Stand Alone Pages on 'Musings of an Old Curmudgeon'

27 July 2024

Ss Maximian, Malchus, Martinian, Dionysius, John, Serapion, and Constantine, Martyrs, Commonly Called the Seven Sleepers


HAVING confessed the faith before the proconsul at Ephesus under Decius in 250, they were walled up together in a cave in which they had hid themselves, and there slept in the Lord. Some moderns, mistaking this expression, have imagined that they only lay asleep, till they were found in 479, under Theodosius the younger. The truth seems to be, that their relics were then discovered. They are much honored by the Greeks, Syrians, and all the Oriental nations. Their relics were conveyed to Marseilles in a large stone coffin, which is still shown there in St. Victor’s church. In the Musæum Victorium at Rome is a factitious plaster or stone (made of sulphur melted with fire and mortar), formed in imitation of a large precious stone, in which is cut a group of figures representing the Seven Sleepers with their names, and near Constantine and John are exhibited two clubs; near Maximian a knotty club; near Malchus and Martinian two axes; near Serapion a burning torch, and near Danesius (whom others call Dionysius) a great nail.
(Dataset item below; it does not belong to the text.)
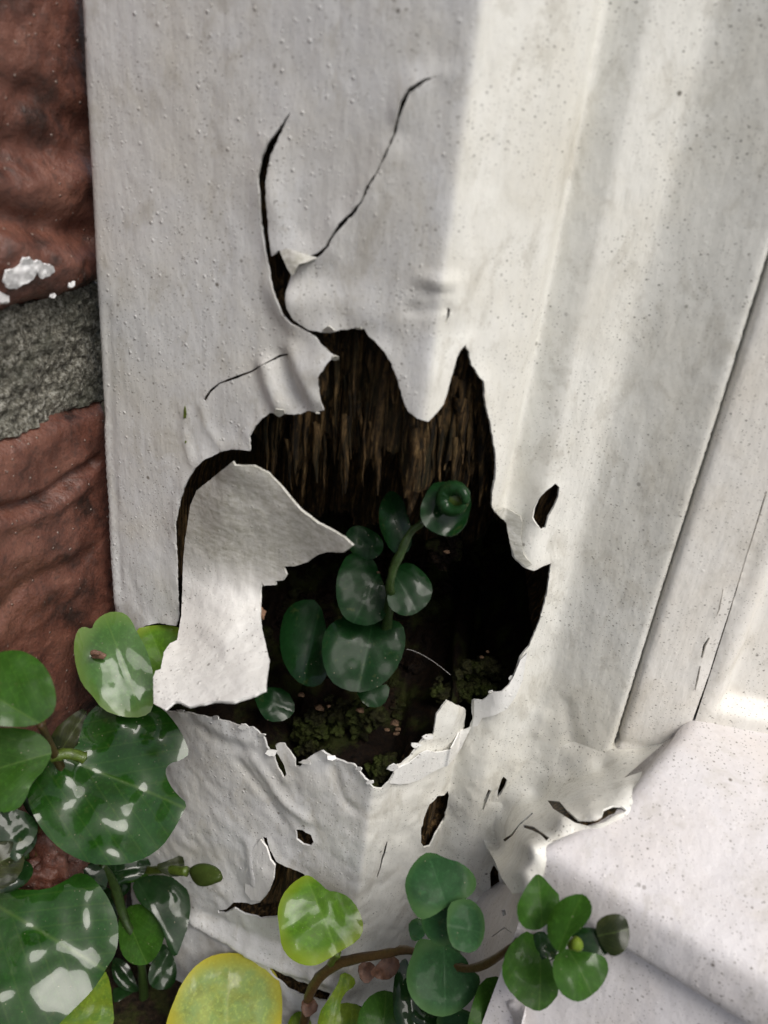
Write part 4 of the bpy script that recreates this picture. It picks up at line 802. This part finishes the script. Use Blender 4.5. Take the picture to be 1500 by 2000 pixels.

That large nails (clavi trabales, or such as were used in joining great rafters or beams in buildings) were made Use of as instruments of torture is evident from St. Paulinus1 and Horace2. From this ancient monument some infer that these martyrs were put to death by various torments, and that their bodies were only buried in the aforesaid cave. In this group of figures, these martyrs are represented all as very young, and without beards. In ancient Martyrologies and other writings, they are frequently called boys.* The cave in which their bodies were found became a place famous for devout pilgrimages, and is stil shown to travellers, as James Spon testifies.3 See St. Gregory of Tours,1. 1, de Glor. Mart. c. 95, and Cuper the Bollandist, Julij, t. 6, p. 375. Also, Dissertatio de Sanctis Septem Dormientibus, Romæ, 1741 in 4to. in which the above said group of figures is explained, c. 5, &c.